In my sixth year at a small New England college, a senior colleague told me in private that it was wrong for me to teach anything that he didn't already know. I knew immediately that I was doomed. This blatant hostility left me speechless. I have been a full professor at another institution for many years now. My colleagues and I have made it our top priority to get our junior faculty tenured and promoted. But I still feel that here, as at that other nameless school, too many decisions are based on small-mindedness.
Forgot rule 17: Never challenge the opinion, no matter how vapid, of senior faculty on anything.

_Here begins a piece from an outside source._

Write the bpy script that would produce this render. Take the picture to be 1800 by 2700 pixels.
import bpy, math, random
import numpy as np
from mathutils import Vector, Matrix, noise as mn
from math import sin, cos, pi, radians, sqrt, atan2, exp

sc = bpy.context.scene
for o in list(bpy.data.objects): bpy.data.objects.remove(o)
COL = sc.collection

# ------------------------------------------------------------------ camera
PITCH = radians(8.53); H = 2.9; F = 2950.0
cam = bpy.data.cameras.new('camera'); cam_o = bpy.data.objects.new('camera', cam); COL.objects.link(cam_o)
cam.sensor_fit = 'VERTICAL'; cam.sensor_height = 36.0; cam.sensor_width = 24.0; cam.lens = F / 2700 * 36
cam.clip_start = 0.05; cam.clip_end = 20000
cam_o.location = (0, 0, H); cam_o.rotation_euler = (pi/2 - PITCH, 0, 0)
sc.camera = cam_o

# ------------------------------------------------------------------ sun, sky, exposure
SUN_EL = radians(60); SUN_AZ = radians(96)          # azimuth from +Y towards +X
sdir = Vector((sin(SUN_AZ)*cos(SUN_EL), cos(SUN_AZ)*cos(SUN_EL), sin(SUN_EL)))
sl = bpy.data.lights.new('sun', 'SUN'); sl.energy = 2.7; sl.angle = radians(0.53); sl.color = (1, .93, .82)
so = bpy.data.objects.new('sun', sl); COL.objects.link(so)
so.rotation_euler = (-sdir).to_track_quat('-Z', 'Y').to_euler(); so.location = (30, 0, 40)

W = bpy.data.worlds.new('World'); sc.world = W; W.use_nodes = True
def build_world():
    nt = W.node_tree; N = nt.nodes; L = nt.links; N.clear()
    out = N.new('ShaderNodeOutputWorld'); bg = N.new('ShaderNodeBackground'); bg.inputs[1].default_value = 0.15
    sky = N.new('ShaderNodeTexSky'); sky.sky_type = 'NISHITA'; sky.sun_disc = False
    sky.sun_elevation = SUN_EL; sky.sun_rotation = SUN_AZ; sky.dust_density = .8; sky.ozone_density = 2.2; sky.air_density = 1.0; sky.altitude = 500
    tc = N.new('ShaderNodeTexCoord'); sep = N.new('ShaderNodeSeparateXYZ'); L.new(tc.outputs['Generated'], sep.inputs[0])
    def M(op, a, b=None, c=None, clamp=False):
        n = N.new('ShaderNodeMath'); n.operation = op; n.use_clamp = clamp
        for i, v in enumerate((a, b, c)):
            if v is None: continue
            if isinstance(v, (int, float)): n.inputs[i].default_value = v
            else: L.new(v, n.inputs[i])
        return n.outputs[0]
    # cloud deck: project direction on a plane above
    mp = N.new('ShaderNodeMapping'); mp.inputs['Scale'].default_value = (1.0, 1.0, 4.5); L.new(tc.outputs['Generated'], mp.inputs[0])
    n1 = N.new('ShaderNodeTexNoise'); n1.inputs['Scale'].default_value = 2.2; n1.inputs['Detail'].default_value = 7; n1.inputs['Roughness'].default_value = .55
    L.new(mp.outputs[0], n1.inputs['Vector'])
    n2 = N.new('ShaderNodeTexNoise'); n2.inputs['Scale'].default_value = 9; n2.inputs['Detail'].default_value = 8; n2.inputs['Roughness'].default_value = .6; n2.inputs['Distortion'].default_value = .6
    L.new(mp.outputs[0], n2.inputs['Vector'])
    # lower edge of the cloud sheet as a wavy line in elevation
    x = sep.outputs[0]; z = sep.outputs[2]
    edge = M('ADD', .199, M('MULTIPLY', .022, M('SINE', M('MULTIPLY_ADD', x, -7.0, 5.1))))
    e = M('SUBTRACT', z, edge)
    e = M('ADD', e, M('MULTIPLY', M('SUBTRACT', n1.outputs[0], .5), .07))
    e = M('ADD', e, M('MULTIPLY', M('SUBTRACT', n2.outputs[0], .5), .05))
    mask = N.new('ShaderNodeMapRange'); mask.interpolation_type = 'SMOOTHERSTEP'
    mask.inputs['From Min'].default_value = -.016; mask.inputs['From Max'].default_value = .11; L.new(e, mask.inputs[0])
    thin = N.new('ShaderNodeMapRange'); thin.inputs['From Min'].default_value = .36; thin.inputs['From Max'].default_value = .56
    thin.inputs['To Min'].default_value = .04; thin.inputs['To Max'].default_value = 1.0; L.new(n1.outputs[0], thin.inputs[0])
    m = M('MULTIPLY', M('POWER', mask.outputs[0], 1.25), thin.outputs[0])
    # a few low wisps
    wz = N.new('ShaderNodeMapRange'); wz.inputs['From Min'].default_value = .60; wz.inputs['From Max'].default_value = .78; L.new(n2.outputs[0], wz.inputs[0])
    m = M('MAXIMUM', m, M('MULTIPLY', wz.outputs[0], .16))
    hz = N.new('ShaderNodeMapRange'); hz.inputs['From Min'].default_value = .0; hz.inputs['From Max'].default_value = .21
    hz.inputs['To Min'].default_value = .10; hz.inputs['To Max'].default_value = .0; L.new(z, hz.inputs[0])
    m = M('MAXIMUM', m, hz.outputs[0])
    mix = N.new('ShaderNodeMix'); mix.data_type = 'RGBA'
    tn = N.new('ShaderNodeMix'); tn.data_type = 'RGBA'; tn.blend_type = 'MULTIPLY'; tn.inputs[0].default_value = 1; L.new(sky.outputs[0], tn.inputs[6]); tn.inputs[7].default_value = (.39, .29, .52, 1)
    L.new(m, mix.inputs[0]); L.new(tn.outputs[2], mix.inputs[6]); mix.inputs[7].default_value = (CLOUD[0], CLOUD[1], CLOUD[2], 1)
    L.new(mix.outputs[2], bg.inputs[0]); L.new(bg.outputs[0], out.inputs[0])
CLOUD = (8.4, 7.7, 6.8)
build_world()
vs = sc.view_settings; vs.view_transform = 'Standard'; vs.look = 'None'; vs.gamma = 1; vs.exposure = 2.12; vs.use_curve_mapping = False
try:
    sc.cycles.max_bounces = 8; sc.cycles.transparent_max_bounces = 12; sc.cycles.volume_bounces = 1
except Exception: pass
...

The vast majority of academics in the humanities and social sciences conflate their opinions and their intelligence. Questioning their prononcements will cause them to question your intellectual ability.
So, play nice, agree with everything they say, no matter how silly, and you too will be assimilated!
"Forgot rule 17: Never challenge the opinion, no matter how vapid, of senior faculty on anything."
Absolutely correct. Lost $60,000+ of gub-mint and private (moi) funds, doing that, in the most polite way, British butlers would be proud. Senior faculty response: screaming, whining, and yelling that would make ENRON seem like an anarchic Utopia. Really, really hopeless -- would be easier, catching a greased pig, and probably more enlightening.
I think there is frequent confusion between the politics of one person's confidence and knowledge or ideas and the fragility another person's ego. People should take responsibility for their own insecurities and open themselves up to hear opposing opinions or assertions without being threatened by them. Regardless of whether the person is junior or senior. I wish workplace dynamics were just about civility, common courtesy and teamwork, but they aren't. The dynamics are a little more disingenuous than that and the issue isn't always whether the person who happens to be speaking is not offending anyone, it is whether the insecure people listening can manage their own feelings of threat. It disgusts me when the popularity contests and cliques of school show up in a place of business.